* BEGIN Extracted data *

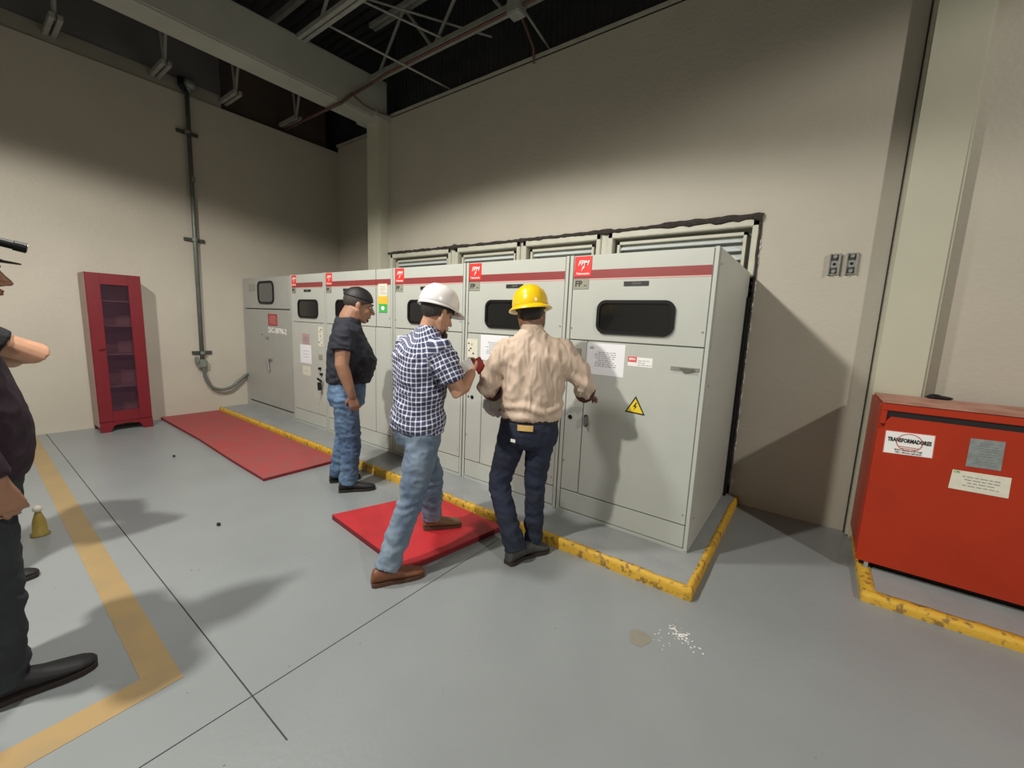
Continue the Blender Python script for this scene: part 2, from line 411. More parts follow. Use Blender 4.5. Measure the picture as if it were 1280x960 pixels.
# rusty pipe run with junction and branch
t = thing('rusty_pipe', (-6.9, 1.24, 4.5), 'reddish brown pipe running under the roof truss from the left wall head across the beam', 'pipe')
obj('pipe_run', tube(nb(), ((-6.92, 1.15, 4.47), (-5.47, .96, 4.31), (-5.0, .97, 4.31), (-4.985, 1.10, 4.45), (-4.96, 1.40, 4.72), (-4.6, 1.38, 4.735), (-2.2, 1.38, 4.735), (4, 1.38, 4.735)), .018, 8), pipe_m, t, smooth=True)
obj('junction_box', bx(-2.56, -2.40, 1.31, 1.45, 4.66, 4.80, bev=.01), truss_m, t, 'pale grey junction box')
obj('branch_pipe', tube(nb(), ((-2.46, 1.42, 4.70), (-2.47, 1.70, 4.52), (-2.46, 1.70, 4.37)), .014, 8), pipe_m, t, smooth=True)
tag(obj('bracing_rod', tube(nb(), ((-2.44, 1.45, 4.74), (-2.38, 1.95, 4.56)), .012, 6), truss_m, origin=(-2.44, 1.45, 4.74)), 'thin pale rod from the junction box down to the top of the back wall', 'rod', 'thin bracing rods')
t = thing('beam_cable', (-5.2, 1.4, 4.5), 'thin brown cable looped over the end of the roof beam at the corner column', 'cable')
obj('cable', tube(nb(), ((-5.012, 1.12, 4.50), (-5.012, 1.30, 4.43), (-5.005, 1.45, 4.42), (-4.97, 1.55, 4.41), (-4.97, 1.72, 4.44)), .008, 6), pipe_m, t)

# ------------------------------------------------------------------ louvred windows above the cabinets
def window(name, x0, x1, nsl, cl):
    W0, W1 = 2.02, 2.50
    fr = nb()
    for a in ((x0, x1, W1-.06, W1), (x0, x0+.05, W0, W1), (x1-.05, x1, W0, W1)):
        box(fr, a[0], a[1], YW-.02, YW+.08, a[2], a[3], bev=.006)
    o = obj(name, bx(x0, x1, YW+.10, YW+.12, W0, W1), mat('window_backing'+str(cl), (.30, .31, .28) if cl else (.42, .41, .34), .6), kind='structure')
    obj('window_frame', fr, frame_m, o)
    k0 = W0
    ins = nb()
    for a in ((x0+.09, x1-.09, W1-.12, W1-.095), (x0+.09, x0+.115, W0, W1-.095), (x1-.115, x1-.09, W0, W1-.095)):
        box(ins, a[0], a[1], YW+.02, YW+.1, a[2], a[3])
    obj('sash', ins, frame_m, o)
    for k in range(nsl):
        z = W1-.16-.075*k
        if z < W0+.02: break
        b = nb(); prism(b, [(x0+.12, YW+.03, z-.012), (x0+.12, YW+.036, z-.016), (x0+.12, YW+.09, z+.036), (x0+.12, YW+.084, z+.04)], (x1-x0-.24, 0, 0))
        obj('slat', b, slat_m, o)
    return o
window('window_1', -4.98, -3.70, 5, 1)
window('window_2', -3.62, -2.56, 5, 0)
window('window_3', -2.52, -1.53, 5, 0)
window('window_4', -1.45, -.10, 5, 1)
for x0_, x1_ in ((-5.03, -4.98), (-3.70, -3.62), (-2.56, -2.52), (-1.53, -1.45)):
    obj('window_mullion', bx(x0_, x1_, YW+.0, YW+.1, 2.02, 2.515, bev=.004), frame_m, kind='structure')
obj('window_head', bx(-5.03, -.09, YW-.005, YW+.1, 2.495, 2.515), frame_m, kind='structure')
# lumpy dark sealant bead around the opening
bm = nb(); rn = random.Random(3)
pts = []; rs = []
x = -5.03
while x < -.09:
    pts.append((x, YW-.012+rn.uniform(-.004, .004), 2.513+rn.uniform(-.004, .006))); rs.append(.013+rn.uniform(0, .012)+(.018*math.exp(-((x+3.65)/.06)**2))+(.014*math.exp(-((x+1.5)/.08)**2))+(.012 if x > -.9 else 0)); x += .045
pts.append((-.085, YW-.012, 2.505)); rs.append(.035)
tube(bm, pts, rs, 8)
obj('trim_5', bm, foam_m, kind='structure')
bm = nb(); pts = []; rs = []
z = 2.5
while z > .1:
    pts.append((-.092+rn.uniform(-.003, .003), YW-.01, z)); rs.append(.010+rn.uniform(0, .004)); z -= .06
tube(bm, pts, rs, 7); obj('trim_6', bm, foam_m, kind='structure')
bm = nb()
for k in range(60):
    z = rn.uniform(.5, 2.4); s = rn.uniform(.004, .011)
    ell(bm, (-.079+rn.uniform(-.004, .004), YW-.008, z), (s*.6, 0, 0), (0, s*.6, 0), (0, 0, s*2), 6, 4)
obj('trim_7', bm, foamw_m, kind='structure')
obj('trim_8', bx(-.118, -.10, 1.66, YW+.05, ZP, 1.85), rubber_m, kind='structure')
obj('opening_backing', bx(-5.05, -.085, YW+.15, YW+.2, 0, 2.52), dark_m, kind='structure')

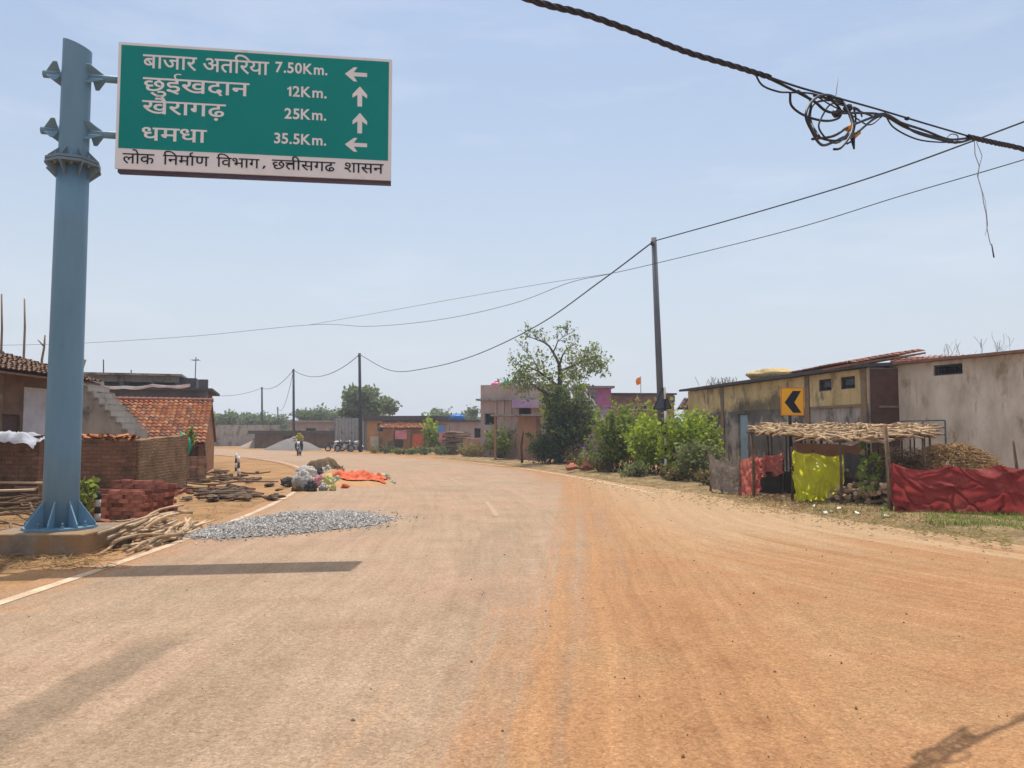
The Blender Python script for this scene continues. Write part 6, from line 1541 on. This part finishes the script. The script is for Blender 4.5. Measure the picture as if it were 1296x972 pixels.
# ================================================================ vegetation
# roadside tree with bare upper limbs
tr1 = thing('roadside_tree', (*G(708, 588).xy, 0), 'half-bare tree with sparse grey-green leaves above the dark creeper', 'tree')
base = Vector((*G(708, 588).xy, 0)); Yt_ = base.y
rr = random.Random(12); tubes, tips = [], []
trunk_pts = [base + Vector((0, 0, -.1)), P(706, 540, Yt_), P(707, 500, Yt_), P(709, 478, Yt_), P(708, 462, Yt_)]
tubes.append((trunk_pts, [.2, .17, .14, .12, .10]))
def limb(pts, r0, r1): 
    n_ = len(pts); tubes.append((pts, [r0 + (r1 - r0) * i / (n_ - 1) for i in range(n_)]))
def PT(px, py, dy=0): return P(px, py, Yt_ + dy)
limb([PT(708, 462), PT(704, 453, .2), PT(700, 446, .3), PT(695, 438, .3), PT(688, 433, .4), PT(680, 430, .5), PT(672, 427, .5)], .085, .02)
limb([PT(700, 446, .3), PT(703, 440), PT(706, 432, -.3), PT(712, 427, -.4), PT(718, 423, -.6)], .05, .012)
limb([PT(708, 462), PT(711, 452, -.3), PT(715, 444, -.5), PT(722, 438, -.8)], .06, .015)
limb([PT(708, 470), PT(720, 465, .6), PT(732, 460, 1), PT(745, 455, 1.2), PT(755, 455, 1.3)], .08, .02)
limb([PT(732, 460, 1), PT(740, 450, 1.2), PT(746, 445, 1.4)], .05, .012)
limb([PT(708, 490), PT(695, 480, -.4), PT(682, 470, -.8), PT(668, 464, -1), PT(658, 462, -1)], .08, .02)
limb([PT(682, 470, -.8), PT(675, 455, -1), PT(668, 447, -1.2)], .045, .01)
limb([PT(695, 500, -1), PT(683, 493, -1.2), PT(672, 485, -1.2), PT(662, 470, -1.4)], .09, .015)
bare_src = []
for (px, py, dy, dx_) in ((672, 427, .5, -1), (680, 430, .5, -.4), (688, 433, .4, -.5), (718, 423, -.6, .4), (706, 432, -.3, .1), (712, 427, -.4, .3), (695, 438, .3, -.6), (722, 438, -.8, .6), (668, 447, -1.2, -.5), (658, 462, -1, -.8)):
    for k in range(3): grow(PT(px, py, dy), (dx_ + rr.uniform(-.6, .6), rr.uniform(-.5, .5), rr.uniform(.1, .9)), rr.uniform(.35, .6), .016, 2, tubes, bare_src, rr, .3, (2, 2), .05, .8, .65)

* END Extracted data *

• _Given exercise_
Retype the records exactly. Any image in them should not appear in what you write.

• _Solution to the exercise_
Continue the Blender Python script for this scene: part 2, from line 411. More parts follow. Use Blender 4.5. Measure the picture as if it were 1280x960 pixels.
# rusty pipe run with junction and branch
t = thing('rusty_pipe', (-6.9, 1.24, 4.5), 'reddish brown pipe running under the roof truss from the left wall head across the beam', 'pipe')
obj('pipe_run', tube(nb(), ((-6.92, 1.15, 4.47), (-5.47, .96, 4.31), (-5.0, .97, 4.31), (-4.985, 1.10, 4.45), (-4.96, 1.40, 4.72), (-4.6, 1.38, 4.735), (-2.2, 1.38, 4.735), (4, 1.38, 4.735)), .018, 8), pipe_m, t, smooth=True)
obj('junction_box', bx(-2.56, -2.40, 1.31, 1.45, 4.66, 4.80, bev=.01), truss_m, t, 'pale grey junction box')
obj('branch_pipe', tube(nb(), ((-2.46, 1.42, 4.70), (-2.47, 1.70, 4.52), (-2.46, 1.70, 4.37)), .014, 8), pipe_m, t, smooth=True)
tag(obj('bracing_rod', tube(nb(), ((-2.44, 1.45, 4.74), (-2.38, 1.95, 4.56)), .012, 6), truss_m, origin=(-2.44, 1.45, 4.74)), 'thin pale rod from the junction box down to the top of the back wall', 'rod', 'thin bracing rods')
t = thing('beam_cable', (-5.2, 1.4, 4.5), 'thin brown cable looped over the end of the roof beam at the corner column', 'cable')
obj('cable', tube(nb(), ((-5.012, 1.12, 4.50), (-5.012, 1.30, 4.43), (-5.005, 1.45, 4.42), (-4.97, 1.55, 4.41), (-4.97, 1.72, 4.44)), .008, 6), pipe_m, t)

# ------------------------------------------------------------------ louvred windows above the cabinets
def window(name, x0, x1, nsl, cl):
    W0, W1 = 2.02, 2.50
    fr = nb()
    for a in ((x0, x1, W1-.06, W1), (x0, x0+.05, W0, W1), (x1-.05, x1, W0, W1)):
        box(fr, a[0], a[1], YW-.02, YW+.08, a[2], a[3], bev=.006)
    o = obj(name, bx(x0, x1, YW+.10, YW+.12, W0, W1), mat('window_backing'+str(cl), (.30, .31, .28) if cl else (.42, .41, .34), .6), kind='structure')
    obj('window_frame', fr, frame_m, o)
    k0 = W0
    ins = nb()
    for a in ((x0+.09, x1-.09, W1-.12, W1-.095), (x0+.09, x0+.115, W0, W1-.095), (x1-.115, x1-.09, W0, W1-.095)):
        box(ins, a[0], a[1], YW+.02, YW+.1, a[2], a[3])
    obj('sash', ins, frame_m, o)
    for k in range(nsl):
        z = W1-.16-.075*k
        if z < W0+.02: break
        b = nb(); prism(b, [(x0+.12, YW+.03, z-.012), (x0+.12, YW+.036, z-.016), (x0+.12, YW+.09, z+.036), (x0+.12, YW+.084, z+.04)], (x1-x0-.24, 0, 0))
        obj('slat', b, slat_m, o)
    return o
window('window_1', -4.98, -3.70, 5, 1)
window('window_2', -3.62, -2.56, 5, 0)
window('window_3', -2.52, -1.53, 5, 0)
window('window_4', -1.45, -.10, 5, 1)
for x0_, x1_ in ((-5.03, -4.98), (-3.70, -3.62), (-2.56, -2.52), (-1.53, -1.45)):
    obj('window_mullion', bx(x0_, x1_, YW+.0, YW+.1, 2.02, 2.515, bev=.004), frame_m, kind='structure')
obj('window_head', bx(-5.03, -.09, YW-.005, YW+.1, 2.495, 2.515), frame_m, kind='structure')
# lumpy dark sealant bead around the opening
bm = nb(); rn = random.Random(3)
pts = []; rs = []
x = -5.03
while x < -.09:
    pts.append((x, YW-.012+rn.uniform(-.004, .004), 2.513+rn.uniform(-.004, .006))); rs.append(.013+rn.uniform(0, .012)+(.018*math.exp(-((x+3.65)/.06)**2))+(.014*math.exp(-((x+1.5)/.08)**2))+(.012 if x > -.9 else 0)); x += .045
pts.append((-.085, YW-.012, 2.505)); rs.append(.035)
tube(bm, pts, rs, 8)
obj('trim_5', bm, foam_m, kind='structure')
bm = nb(); pts = []; rs = []
z = 2.5
while z > .1:
    pts.append((-.092+rn.uniform(-.003, .003), YW-.01, z)); rs.append(.010+rn.uniform(0, .004)); z -= .06
tube(bm, pts, rs, 7); obj('trim_6', bm, foam_m, kind='structure')
bm = nb()
for k in range(60):
    z = rn.uniform(.5, 2.4); s = rn.uniform(.004, .011)
    ell(bm, (-.079+rn.uniform(-.004, .004), YW-.008, z), (s*.6, 0, 0), (0, s*.6, 0), (0, 0, s*2), 6, 4)
obj('trim_7', bm, foamw_m, kind='structure')
obj('trim_8', bx(-.118, -.10, 1.66, YW+.05, ZP, 1.85), rubber_m, kind='structure')
obj('opening_backing', bx(-5.05, -.085, YW+.15, YW+.2, 0, 2.52), dark_m, kind='structure')

The Blender Python script for this scene continues. Write part 6, from line 1541 on. This part finishes the script. The script is for Blender 4.5. Measure the picture as if it were 1296x972 pixels.
# ================================================================ vegetation
# roadside tree with bare upper limbs
tr1 = thing('roadside_tree', (*G(708, 588).xy, 0), 'half-bare tree with sparse grey-green leaves above the dark creeper', 'tree')
base = Vector((*G(708, 588).xy, 0)); Yt_ = base.y
rr = random.Random(12); tubes, tips = [], []
trunk_pts = [base + Vector((0, 0, -.1)), P(706, 540, Yt_), P(707, 500, Yt_), P(709, 478, Yt_), P(708, 462, Yt_)]
tubes.append((trunk_pts, [.2, .17, .14, .12, .10]))
def limb(pts, r0, r1): 
    n_ = len(pts); tubes.append((pts, [r0 + (r1 - r0) * i / (n_ - 1) for i in range(n_)]))
def PT(px, py, dy=0): return P(px, py, Yt_ + dy)
limb([PT(708, 462), PT(704, 453, .2), PT(700, 446, .3), PT(695, 438, .3), PT(688, 433, .4), PT(680, 430, .5), PT(672, 427, .5)], .085, .02)
limb([PT(700, 446, .3), PT(703, 440), PT(706, 432, -.3), PT(712, 427, -.4), PT(718, 423, -.6)], .05, .012)
limb([PT(708, 462), PT(711, 452, -.3), PT(715, 444, -.5), PT(722, 438, -.8)], .06, .015)
limb([PT(708, 470), PT(720, 465, .6), PT(732, 460, 1), PT(745, 455, 1.2), PT(755, 455, 1.3)], .08, .02)
limb([PT(732, 460, 1), PT(740, 450, 1.2), PT(746, 445, 1.4)], .05, .012)
limb([PT(708, 490), PT(695, 480, -.4), PT(682, 470, -.8), PT(668, 464, -1), PT(658, 462, -1)], .08, .02)
limb([PT(682, 470, -.8), PT(675, 455, -1), PT(668, 447, -1.2)], .045, .01)
limb([PT(695, 500, -1), PT(683, 493, -1.2), PT(672, 485, -1.2), PT(662, 470, -1.4)], .09, .015)
bare_src = []
for (px, py, dy, dx_) in ((672, 427, .5, -1), (680, 430, .5, -.4), (688, 433, .4, -.5), (718, 423, -.6, .4), (706, 432, -.3, .1), (712, 427, -.4, .3), (695, 438, .3, -.6), (722, 438, -.8, .6), (668, 447, -1.2, -.5), (658, 462, -1, -.8)):
    for k in range(3): grow(PT(px, py, dy), (dx_ + rr.uniform(-.6, .6), rr.uniform(-.5, .5), rr.uniform(.1, .9)), rr.uniform(.35, .6), .016, 2, tubes, bare_src, rr, .3, (2, 2), .05, .8, .65)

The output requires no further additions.